━━━━━ Supplied entries

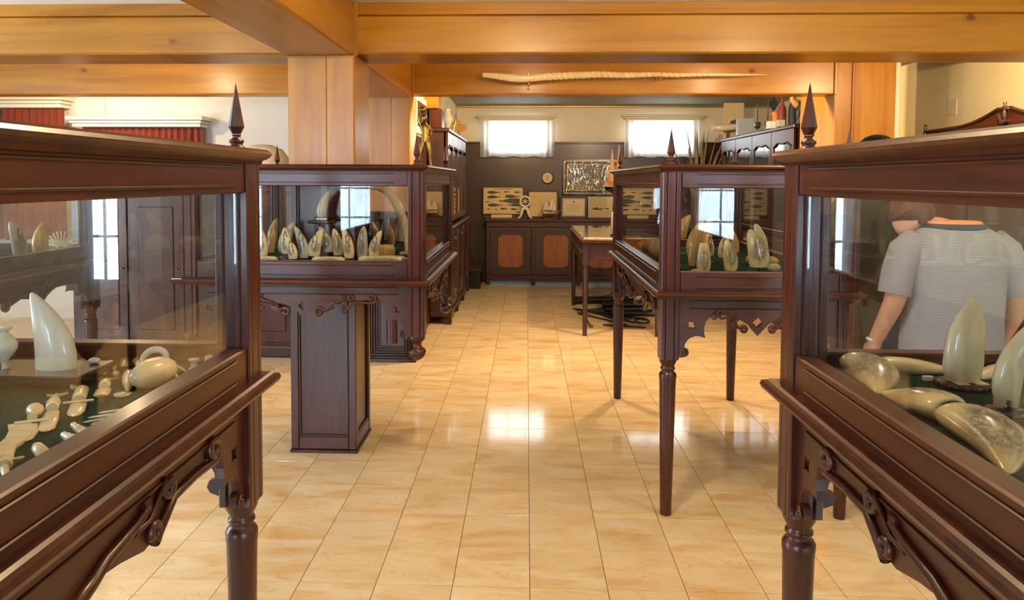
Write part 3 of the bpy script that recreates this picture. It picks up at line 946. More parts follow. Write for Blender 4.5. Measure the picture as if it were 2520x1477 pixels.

━━━━━━━━━━
━━━━━ Supplied entries

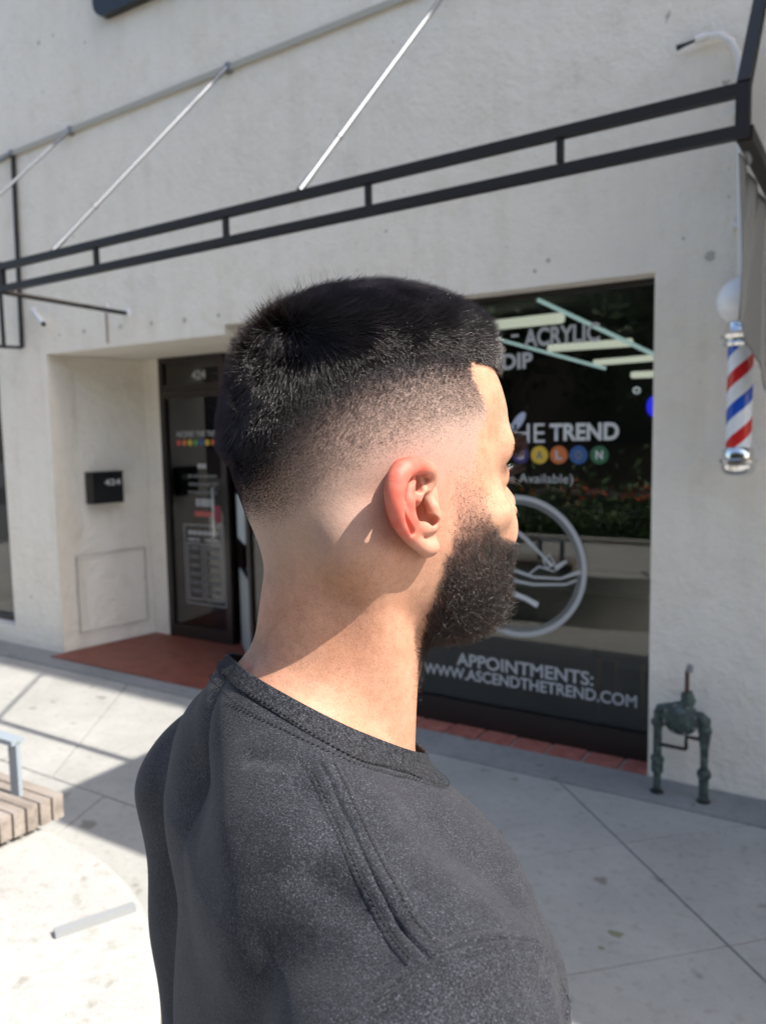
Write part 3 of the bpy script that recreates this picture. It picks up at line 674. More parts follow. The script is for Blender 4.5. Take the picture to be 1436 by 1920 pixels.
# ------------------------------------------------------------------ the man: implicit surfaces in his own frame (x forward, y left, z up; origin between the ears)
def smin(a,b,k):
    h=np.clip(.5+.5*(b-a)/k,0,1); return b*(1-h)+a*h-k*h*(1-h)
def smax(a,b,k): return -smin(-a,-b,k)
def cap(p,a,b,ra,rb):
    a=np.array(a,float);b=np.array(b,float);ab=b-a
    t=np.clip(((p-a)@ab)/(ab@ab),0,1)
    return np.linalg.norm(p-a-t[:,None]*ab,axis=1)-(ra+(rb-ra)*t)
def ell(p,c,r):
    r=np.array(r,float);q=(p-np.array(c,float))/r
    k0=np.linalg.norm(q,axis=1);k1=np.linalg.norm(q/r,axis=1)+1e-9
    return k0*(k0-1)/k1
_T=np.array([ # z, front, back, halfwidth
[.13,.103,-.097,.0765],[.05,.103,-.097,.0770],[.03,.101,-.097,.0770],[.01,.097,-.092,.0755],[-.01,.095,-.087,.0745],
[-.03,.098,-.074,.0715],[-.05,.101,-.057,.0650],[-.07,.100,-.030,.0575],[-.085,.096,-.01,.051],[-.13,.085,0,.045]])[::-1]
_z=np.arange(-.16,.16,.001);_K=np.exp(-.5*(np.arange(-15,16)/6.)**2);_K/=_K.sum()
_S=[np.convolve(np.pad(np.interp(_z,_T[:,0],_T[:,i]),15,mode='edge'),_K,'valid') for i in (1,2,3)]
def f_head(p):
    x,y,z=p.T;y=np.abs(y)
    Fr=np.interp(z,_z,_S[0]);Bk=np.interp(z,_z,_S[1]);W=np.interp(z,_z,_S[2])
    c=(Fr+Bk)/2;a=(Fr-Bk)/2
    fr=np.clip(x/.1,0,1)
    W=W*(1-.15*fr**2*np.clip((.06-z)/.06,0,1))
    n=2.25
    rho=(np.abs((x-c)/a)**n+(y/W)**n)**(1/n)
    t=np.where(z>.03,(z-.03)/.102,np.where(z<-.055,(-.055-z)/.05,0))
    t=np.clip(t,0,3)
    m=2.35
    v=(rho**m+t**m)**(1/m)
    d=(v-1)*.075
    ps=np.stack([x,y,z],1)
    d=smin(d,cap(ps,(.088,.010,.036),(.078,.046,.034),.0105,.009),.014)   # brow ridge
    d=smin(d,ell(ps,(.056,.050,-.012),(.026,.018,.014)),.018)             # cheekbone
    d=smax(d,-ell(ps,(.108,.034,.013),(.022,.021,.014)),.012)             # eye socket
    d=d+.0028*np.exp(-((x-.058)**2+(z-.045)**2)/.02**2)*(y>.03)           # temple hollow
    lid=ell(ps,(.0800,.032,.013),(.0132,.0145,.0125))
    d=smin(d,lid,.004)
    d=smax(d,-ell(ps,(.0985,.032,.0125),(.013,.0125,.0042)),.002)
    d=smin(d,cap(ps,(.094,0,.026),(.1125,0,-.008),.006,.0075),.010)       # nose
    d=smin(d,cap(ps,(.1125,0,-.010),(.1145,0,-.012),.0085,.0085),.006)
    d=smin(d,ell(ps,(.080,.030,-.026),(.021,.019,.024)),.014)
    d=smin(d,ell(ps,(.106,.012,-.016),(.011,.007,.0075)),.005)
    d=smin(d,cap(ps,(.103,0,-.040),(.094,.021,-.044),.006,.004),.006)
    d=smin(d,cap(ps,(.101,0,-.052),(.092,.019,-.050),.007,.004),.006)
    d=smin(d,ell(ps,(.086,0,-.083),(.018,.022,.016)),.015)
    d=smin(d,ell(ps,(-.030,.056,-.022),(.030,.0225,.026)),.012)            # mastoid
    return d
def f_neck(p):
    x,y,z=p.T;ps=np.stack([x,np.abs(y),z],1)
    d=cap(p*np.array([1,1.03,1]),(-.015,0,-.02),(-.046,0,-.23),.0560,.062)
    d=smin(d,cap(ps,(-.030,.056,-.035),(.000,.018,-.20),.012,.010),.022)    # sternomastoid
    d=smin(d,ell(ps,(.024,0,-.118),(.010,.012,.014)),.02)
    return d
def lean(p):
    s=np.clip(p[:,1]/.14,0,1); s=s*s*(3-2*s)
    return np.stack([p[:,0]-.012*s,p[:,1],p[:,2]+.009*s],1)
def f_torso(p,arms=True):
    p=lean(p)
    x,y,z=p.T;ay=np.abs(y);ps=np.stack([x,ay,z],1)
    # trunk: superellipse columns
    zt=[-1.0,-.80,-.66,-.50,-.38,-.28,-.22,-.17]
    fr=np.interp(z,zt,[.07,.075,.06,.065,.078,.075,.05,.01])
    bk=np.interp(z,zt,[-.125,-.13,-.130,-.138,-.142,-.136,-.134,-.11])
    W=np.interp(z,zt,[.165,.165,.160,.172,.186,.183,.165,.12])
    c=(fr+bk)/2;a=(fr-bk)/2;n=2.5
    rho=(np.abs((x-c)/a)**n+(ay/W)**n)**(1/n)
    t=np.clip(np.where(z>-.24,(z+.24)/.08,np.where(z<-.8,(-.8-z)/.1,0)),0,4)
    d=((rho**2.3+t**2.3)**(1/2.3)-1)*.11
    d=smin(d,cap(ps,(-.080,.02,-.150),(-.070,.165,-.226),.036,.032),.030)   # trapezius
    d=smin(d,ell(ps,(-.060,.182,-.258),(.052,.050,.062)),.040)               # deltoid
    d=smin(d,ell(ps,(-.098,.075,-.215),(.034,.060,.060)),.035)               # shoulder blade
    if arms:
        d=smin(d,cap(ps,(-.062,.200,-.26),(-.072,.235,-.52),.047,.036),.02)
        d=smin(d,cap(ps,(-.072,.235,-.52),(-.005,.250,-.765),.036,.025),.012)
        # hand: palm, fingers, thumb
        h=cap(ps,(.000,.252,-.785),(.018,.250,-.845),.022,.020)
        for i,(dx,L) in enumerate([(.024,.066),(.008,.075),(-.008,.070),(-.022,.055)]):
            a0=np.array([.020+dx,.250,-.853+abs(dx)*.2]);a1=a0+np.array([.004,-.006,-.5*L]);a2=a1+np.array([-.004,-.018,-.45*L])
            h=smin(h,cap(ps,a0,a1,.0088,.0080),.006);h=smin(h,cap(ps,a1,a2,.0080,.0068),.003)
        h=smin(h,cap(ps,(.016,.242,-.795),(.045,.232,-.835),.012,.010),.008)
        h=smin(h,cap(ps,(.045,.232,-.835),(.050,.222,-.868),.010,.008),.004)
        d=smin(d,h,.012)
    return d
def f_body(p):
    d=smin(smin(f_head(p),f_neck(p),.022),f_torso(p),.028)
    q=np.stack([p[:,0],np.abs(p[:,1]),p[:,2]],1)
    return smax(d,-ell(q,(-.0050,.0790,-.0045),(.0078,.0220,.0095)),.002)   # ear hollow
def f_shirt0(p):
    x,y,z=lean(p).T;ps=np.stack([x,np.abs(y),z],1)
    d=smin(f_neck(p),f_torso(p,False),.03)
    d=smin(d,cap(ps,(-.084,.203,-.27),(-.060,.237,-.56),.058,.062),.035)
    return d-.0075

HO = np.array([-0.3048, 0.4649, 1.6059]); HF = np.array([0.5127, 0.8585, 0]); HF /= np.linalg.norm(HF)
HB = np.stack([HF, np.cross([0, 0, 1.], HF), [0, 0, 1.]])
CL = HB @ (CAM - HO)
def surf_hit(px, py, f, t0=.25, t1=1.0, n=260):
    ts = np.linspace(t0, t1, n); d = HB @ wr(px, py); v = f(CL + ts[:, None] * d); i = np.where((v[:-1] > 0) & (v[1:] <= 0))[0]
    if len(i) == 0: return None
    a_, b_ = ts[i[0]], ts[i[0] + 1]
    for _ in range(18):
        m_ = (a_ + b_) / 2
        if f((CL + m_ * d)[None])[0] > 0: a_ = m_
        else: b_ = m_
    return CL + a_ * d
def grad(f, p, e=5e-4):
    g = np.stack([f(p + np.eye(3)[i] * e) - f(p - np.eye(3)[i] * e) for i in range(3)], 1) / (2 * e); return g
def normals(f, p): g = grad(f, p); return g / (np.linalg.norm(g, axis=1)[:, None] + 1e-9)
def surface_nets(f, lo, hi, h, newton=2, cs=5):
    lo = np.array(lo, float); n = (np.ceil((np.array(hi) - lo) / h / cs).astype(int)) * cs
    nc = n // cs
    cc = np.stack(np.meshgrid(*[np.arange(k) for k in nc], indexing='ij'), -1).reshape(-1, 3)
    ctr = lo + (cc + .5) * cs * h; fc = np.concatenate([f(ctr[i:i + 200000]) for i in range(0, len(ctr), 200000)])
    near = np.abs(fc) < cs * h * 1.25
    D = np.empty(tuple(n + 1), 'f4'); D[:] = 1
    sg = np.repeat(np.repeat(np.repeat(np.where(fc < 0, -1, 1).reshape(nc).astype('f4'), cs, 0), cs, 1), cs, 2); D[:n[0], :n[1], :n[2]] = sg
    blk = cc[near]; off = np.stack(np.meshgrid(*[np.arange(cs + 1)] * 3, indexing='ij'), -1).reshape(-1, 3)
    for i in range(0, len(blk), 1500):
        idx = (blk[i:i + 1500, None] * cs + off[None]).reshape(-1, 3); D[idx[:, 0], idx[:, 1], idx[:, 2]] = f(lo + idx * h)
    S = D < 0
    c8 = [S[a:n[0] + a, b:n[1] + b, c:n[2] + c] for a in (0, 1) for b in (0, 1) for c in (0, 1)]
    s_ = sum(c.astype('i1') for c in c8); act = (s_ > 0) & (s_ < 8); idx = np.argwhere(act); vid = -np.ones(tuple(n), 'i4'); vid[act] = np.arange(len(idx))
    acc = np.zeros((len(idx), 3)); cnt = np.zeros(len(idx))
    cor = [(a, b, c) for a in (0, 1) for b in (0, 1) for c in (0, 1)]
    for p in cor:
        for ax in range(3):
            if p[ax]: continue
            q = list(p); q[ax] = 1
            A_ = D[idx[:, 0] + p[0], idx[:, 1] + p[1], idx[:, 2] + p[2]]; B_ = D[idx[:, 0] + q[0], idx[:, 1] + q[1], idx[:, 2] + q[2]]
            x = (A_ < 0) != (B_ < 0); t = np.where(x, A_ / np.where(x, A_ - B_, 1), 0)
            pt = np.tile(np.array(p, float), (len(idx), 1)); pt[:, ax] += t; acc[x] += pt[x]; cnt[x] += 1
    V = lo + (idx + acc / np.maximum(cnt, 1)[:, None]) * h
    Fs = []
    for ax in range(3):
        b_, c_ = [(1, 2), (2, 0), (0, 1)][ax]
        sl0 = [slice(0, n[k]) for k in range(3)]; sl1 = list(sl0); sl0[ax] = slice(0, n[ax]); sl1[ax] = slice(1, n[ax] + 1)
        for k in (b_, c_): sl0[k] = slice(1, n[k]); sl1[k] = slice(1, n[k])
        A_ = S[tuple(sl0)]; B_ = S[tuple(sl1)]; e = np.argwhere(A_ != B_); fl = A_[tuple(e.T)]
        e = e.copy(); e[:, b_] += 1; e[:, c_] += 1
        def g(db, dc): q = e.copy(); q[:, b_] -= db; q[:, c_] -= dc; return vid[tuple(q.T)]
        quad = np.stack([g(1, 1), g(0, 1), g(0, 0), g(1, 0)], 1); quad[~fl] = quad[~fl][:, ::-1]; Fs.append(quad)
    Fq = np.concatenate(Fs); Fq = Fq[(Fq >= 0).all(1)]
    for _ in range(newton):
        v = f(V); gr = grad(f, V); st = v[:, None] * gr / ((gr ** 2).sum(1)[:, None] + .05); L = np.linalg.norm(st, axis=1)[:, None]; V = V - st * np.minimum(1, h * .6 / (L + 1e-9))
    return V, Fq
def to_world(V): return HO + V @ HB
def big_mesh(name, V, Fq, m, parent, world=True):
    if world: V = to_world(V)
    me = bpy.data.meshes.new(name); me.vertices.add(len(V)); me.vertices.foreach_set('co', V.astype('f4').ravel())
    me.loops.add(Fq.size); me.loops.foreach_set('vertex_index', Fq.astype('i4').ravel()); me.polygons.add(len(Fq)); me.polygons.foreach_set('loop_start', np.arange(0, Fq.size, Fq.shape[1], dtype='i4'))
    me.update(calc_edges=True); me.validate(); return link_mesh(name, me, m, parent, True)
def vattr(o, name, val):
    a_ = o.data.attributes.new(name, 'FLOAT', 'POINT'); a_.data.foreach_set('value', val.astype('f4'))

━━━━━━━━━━

→ Task: In the listing above, locate each line with "Write" and copy it.

→ Worked answer:
Write part 3 of the bpy script that recreates this picture. It picks up at line 946. More parts follow. Write for Blender 4.5. Measure the picture as if it were 2520x1477 pixels.
Write part 3 of the bpy script that recreates this picture. It picks up at line 674. More parts follow. The script is for Blender 4.5. Take the picture to be 1436 by 1920 pixels.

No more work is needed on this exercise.